- _Challenge_: All of the material below is to be restated word for word, apart from the pictures.
/---
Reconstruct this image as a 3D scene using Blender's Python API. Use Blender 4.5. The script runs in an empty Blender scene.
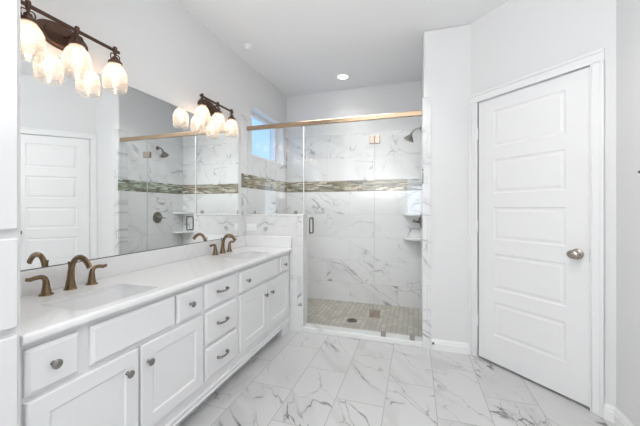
import bpy, bmesh, math, random
from mathutils import Vector, Matrix
random.seed(7)
PI = math.pi
scn = bpy.context.scene
C = scn.collection

# ------------------------------------------------------------------ camera
cam_d = bpy.data.cameras.new('camera')
cam = bpy.data.objects.new('camera', cam_d); C.objects.link(cam)
cam.location = (0, 0, 1.21)
cam.rotation_euler = (PI/2, 0, math.radians(17.5))
cam_d.sensor_width = 36; cam_d.lens = 302/640*36
cam_d.shift_y = -5.5/640
cam_d.clip_start = 0.02
scn.camera = cam
# ------------------------------------------------------------------ sky
w = bpy.data.worlds.new('sky'); scn.world = w; w.use_nodes = True
wb = w.node_tree.nodes['Background']
wb.inputs[0].default_value = (0.36, 0.60, 0.97, 1)
wb.inputs[1].default_value = 0.95
# ------------------------------------------------------------------ exposure
vs = scn.view_settings
vs.view_transform = 'Standard'; vs.look = 'None'; vs.gamma = 1; vs.exposure = 0.56
vs.use_curve_mapping = False

# ------------------------------------------------------------------ lights
def area(name, loc, rot, sx, sy, power, col=(1, 1, 1), spread=180):
    l = bpy.data.lights.new(name, 'AREA'); l.shape = 'RECTANGLE'
    l.size = sx; l.size_y = sy; l.energy = power; l.color = col; l.spread = math.radians(spread)
    o = bpy.data.objects.new(name, l); C.objects.link(o)
    o.location = loc; o.rotation_euler = rot
    return o
# added fill light, bounced off the ceiling from behind the camera
area('bounce_light', (-0.62, -0.50, 1.40), (PI, 0, 0), 1.0, 0.9, 42, (0.985, 0.99, 1.0), 180)
area('shower_fill', (-0.75, 2.40, 2.50), (math.radians(36), 0, 0), 1.2, 0.3, 4.2, (1, 1, 1), 85)  # added fill lamp with no fixture, aimed down into the shower
# daylight through the window behind the camera
area('window_daylight', (0.0, -1.12, 1.43), (PI/2, 0, 0), 0.42, 0.86, 5, (0.80, 0.90, 1.0))

# ------------------------------------------------------------------ dims
XL, XR, YS, YB, ZC = -1.677, 1.075, 2.75, 3.80, 2.73    # left wall, right wall, shower front, back wall, ceiling
YT = 2.87                                              # inner face of the shower front wall
SR = 0.06                                              # right shower wall
CT = 0.815                                             # counter top

# ------------------------------------------------------------------ materials
def mat(name, col, rough=0.5, metal=0.0, spec=0.5, noise=None):
    m = bpy.data.materials.new(name); m.use_nodes = True
    nt = m.node_tree; b = nt.nodes['Principled BSDF']
    b.inputs['Base Color'].default_value = (*col, 1)
    b.inputs['Roughness'].default_value = rough
    b.inputs['Metallic'].default_value = metal
    b.inputs['Specular IOR Level'].default_value = spec
    if noise:
        sc, amt, bump = noise
        tc = nt.nodes.new('ShaderNodeTexCoord'); n = nt.nodes.new('ShaderNodeTexNoise')
        n.inputs['Scale'].default_value = sc; n.inputs['Detail'].default_value = 4
        nt.links.new(tc.outputs['Object'], n.inputs['Vector'])
        mx = nt.nodes.new('ShaderNodeMix'); mx.data_type = 'RGBA'
        mx.inputs[6].default_value = (*[c*(1-amt) for c in col], 1)
        mx.inputs[7].default_value = (*[min(1, c*(1+amt)) for c in col], 1)
        nt.links.new(n.outputs[0], mx.inputs[0]); nt.links.new(mx.outputs[2], b.inputs['Base Color'])
        if bump:
            bp = nt.nodes.new('ShaderNodeBump'); bp.inputs['Strength'].default_value = bump
            bp.inputs['Distance'].default_value = 0.002
            nt.links.new(n.outputs[0], bp.inputs['Height']); nt.links.new(bp.outputs[0], b.inputs['Normal'])
    return m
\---
- _Task result_:
Reconstruct this image as a 3D scene using Blender's Python API. Use Blender 4.5. The script runs in an empty Blender scene.
import bpy, bmesh, math, random
from mathutils import Vector, Matrix
random.seed(7)
PI = math.pi
scn = bpy.context.scene
C = scn.collection

# ------------------------------------------------------------------ camera
cam_d = bpy.data.cameras.new('camera')
cam = bpy.data.objects.new('camera', cam_d); C.objects.link(cam)
cam.location = (0, 0, 1.21)
cam.rotation_euler = (PI/2, 0, math.radians(17.5))
cam_d.sensor_width = 36; cam_d.lens = 302/640*36
cam_d.shift_y = -5.5/640
cam_d.clip_start = 0.02
scn.camera = cam
# ------------------------------------------------------------------ sky
w = bpy.data.worlds.new('sky'); scn.world = w; w.use_nodes = True
wb = w.node_tree.nodes['Background']
wb.inputs[0].default_value = (0.36, 0.60, 0.97, 1)
wb.inputs[1].default_value = 0.95
# ------------------------------------------------------------------ exposure
vs = scn.view_settings
vs.view_transform = 'Standard'; vs.look = 'None'; vs.gamma = 1; vs.exposure = 0.56
vs.use_curve_mapping = False

# ------------------------------------------------------------------ lights
def area(name, loc, rot, sx, sy, power, col=(1, 1, 1), spread=180):
    l = bpy.data.lights.new(name, 'AREA'); l.shape = 'RECTANGLE'
    l.size = sx; l.size_y = sy; l.energy = power; l.color = col; l.spread = math.radians(spread)
    o = bpy.data.objects.new(name, l); C.objects.link(o)
    o.location = loc; o.rotation_euler = rot
    return o
# added fill light, bounced off the ceiling from behind the camera
area('bounce_light', (-0.62, -0.50, 1.40), (PI, 0, 0), 1.0, 0.9, 42, (0.985, 0.99, 1.0), 180)
area('shower_fill', (-0.75, 2.40, 2.50), (math.radians(36), 0, 0), 1.2, 0.3, 4.2, (1, 1, 1), 85)  # added fill lamp with no fixture, aimed down into the shower
# daylight through the window behind the camera
area('window_daylight', (0.0, -1.12, 1.43), (PI/2, 0, 0), 0.42, 0.86, 5, (0.80, 0.90, 1.0))

# ------------------------------------------------------------------ dims
XL, XR, YS, YB, ZC = -1.677, 1.075, 2.75, 3.80, 2.73    # left wall, right wall, shower front, back wall, ceiling
YT = 2.87                                              # inner face of the shower front wall
SR = 0.06                                              # right shower wall
CT = 0.815                                             # counter top

# ------------------------------------------------------------------ materials
def mat(name, col, rough=0.5, metal=0.0, spec=0.5, noise=None):
    m = bpy.data.materials.new(name); m.use_nodes = True
    nt = m.node_tree; b = nt.nodes['Principled BSDF']
    b.inputs['Base Color'].default_value = (*col, 1)
    b.inputs['Roughness'].default_value = rough
    b.inputs['Metallic'].default_value = metal
    b.inputs['Specular IOR Level'].default_value = spec
    if noise:
        sc, amt, bump = noise
        tc = nt.nodes.new('ShaderNodeTexCoord'); n = nt.nodes.new('ShaderNodeTexNoise')
        n.inputs['Scale'].default_value = sc; n.inputs['Detail'].default_value = 4
        nt.links.new(tc.outputs['Object'], n.inputs['Vector'])
        mx = nt.nodes.new('ShaderNodeMix'); mx.data_type = 'RGBA'
        mx.inputs[6].default_value = (*[c*(1-amt) for c in col], 1)
        mx.inputs[7].default_value = (*[min(1, c*(1+amt)) for c in col], 1)
        nt.links.new(n.outputs[0], mx.inputs[0]); nt.links.new(mx.outputs[2], b.inputs['Base Color'])
        if bump:
            bp = nt.nodes.new('ShaderNodeBump'); bp.inputs['Strength'].default_value = bump
            bp.inputs['Distance'].default_value = 0.002
            nt.links.new(n.outputs[0], bp.inputs['Height']); nt.links.new(bp.outputs[0], b.inputs['Normal'])
    return m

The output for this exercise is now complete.